* [Exercise instructions]:
Only lines holding the word "this" should be copied from the material.

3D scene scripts
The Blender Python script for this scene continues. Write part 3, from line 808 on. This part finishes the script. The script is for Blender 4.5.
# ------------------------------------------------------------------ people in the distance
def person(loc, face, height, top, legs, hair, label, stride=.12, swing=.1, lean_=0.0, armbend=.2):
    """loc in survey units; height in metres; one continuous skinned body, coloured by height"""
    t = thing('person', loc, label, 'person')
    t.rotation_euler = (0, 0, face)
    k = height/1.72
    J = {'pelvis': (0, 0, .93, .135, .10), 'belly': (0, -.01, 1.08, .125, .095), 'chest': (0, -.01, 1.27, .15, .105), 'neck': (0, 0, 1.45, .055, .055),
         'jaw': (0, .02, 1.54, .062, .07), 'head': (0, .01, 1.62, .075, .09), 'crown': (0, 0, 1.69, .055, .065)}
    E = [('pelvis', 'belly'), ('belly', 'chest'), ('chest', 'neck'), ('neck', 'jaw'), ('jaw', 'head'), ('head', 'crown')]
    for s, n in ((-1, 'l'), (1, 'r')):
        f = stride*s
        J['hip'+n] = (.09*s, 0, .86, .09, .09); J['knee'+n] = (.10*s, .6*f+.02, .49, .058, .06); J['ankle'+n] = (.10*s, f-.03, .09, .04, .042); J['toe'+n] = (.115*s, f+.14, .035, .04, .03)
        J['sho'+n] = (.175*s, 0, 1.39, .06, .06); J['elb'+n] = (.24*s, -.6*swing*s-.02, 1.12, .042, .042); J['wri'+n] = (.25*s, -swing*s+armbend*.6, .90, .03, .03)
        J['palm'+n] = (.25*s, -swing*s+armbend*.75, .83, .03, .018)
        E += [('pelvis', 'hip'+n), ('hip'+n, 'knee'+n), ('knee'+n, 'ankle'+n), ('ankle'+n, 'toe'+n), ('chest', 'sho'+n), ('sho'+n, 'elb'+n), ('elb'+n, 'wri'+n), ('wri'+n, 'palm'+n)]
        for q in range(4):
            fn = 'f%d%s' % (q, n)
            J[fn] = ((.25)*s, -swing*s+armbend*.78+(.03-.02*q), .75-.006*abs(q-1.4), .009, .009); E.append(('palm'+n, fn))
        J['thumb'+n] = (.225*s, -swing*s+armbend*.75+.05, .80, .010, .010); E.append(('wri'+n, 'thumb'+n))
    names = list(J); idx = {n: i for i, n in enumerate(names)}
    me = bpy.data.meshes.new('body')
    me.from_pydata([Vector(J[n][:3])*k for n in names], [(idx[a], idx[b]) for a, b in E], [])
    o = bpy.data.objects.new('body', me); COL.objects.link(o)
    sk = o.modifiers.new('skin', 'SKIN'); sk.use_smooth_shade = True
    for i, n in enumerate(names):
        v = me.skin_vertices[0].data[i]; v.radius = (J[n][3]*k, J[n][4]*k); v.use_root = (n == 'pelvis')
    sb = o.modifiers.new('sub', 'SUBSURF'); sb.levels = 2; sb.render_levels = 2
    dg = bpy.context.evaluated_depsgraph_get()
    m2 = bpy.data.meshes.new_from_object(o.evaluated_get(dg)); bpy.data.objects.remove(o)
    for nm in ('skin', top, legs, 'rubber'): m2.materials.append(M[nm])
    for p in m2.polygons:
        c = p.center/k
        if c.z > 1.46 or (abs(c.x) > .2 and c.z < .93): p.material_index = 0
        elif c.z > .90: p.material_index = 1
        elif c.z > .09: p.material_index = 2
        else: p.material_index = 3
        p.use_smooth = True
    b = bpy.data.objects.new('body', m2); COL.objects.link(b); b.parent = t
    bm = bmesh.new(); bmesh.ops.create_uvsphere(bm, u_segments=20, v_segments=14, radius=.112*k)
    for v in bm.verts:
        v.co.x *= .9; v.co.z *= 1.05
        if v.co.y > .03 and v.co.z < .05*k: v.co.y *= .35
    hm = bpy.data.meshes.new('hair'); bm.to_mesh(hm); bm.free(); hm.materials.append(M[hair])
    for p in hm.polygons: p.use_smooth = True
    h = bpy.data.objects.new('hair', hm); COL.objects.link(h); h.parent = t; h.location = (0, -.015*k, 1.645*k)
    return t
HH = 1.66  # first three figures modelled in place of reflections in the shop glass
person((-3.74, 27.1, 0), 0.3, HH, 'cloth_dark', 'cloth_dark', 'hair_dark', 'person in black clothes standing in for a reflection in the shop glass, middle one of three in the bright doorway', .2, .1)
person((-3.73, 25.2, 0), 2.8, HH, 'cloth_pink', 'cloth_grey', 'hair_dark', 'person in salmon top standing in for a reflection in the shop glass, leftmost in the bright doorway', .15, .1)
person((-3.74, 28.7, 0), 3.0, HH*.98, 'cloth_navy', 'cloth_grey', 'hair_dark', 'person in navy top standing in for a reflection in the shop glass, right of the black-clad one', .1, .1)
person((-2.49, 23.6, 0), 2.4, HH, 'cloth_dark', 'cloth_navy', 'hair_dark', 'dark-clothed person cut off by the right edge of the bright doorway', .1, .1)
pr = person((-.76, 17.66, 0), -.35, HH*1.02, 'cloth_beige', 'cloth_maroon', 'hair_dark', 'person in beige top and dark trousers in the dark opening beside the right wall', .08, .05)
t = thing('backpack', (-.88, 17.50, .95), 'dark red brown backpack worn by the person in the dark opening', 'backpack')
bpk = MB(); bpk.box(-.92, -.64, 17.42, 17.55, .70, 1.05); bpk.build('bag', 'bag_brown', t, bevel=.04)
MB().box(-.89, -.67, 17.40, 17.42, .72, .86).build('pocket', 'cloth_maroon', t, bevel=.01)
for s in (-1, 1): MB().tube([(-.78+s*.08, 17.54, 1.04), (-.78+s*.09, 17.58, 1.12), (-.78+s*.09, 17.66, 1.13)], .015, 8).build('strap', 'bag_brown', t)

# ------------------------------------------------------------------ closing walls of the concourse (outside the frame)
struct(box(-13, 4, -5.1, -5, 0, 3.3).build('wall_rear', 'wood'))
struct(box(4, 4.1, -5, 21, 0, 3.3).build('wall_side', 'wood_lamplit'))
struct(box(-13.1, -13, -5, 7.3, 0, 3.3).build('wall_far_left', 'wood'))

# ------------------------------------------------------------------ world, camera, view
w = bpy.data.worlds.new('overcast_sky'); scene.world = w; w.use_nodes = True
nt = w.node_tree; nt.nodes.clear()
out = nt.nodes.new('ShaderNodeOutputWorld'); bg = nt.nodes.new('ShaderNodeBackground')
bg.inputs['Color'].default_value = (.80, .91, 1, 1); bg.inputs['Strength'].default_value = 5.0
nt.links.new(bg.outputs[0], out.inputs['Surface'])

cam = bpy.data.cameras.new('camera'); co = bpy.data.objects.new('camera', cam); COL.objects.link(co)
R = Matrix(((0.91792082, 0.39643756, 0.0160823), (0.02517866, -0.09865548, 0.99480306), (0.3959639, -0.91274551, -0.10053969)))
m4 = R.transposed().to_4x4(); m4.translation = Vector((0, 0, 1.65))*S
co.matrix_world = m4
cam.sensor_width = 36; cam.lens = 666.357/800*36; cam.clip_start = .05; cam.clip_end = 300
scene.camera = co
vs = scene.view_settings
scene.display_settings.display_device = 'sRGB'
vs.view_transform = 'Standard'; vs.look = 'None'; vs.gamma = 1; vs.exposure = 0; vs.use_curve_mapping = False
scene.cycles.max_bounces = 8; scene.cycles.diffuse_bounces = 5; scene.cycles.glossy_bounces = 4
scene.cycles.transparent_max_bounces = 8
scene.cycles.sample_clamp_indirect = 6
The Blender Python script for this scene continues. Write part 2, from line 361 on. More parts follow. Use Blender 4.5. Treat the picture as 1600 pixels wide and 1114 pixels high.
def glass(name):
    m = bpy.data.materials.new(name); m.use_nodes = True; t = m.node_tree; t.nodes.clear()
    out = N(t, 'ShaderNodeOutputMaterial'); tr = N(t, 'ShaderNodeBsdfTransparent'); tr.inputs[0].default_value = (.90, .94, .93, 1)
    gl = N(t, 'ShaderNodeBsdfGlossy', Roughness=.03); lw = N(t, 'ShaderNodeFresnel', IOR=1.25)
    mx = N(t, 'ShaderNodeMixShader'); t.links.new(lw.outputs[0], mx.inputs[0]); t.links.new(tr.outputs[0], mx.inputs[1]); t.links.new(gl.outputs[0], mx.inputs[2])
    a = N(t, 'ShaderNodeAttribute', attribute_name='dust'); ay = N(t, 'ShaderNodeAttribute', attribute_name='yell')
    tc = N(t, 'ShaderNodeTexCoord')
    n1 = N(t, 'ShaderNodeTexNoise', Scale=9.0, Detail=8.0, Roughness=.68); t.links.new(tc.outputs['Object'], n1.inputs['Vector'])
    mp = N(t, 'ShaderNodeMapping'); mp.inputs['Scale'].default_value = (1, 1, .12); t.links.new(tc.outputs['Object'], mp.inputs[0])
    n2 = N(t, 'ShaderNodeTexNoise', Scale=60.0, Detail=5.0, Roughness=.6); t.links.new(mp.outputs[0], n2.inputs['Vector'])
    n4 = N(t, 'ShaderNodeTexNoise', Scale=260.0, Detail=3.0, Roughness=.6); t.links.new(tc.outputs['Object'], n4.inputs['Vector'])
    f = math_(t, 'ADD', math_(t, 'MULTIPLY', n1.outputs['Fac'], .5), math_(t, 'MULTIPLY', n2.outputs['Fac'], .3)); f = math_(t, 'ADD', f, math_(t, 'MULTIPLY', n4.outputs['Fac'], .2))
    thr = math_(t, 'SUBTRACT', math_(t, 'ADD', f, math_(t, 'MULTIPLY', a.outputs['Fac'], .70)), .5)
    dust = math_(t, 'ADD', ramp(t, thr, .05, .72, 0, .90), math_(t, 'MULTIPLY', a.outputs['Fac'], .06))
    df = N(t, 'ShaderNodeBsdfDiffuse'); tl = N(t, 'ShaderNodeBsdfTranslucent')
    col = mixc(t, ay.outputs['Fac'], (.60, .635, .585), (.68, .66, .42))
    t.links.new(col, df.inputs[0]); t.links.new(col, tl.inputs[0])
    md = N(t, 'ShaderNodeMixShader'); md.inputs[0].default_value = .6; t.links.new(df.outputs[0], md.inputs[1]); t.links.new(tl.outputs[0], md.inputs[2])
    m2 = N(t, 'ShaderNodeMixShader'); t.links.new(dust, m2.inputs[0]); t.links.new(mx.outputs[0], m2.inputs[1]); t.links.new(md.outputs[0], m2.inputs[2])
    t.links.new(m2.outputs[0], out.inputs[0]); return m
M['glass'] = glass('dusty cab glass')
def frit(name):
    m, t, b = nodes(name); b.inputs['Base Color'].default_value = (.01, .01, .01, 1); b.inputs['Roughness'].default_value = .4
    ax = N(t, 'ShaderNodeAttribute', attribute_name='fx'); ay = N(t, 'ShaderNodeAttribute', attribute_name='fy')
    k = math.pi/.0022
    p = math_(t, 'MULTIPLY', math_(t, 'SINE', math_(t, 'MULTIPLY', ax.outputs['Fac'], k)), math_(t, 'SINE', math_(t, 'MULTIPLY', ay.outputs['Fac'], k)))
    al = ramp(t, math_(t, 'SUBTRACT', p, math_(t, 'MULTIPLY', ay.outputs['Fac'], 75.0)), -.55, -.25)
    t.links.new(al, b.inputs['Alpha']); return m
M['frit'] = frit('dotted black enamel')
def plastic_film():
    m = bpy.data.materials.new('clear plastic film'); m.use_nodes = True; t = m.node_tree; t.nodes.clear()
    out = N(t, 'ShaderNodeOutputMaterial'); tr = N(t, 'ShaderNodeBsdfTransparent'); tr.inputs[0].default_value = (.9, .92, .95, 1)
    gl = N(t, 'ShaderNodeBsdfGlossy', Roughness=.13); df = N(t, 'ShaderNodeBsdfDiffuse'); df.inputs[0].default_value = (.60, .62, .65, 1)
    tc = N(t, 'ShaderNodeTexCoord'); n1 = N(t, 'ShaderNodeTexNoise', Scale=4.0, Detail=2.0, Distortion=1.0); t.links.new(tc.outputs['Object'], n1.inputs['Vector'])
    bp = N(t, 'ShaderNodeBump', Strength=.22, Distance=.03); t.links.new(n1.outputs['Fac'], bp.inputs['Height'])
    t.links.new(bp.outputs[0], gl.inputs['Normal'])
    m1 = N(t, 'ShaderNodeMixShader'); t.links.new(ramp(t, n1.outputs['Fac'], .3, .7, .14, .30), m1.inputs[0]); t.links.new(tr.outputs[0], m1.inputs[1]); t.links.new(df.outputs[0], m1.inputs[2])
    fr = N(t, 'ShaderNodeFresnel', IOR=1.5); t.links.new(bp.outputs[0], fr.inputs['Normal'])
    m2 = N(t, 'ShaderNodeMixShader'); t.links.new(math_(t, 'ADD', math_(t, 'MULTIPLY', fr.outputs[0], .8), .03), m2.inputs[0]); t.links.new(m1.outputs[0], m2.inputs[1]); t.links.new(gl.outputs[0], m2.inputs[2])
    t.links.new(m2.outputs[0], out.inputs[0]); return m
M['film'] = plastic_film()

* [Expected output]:
The Blender Python script for this scene continues. Write part 3, from line 808 on. This part finishes the script. The script is for Blender 4.5.
The Blender Python script for this scene continues. Write part 2, from line 361 on. More parts follow. Use Blender 4.5. Treat the picture as 1600 pixels wide and 1114 pixels high.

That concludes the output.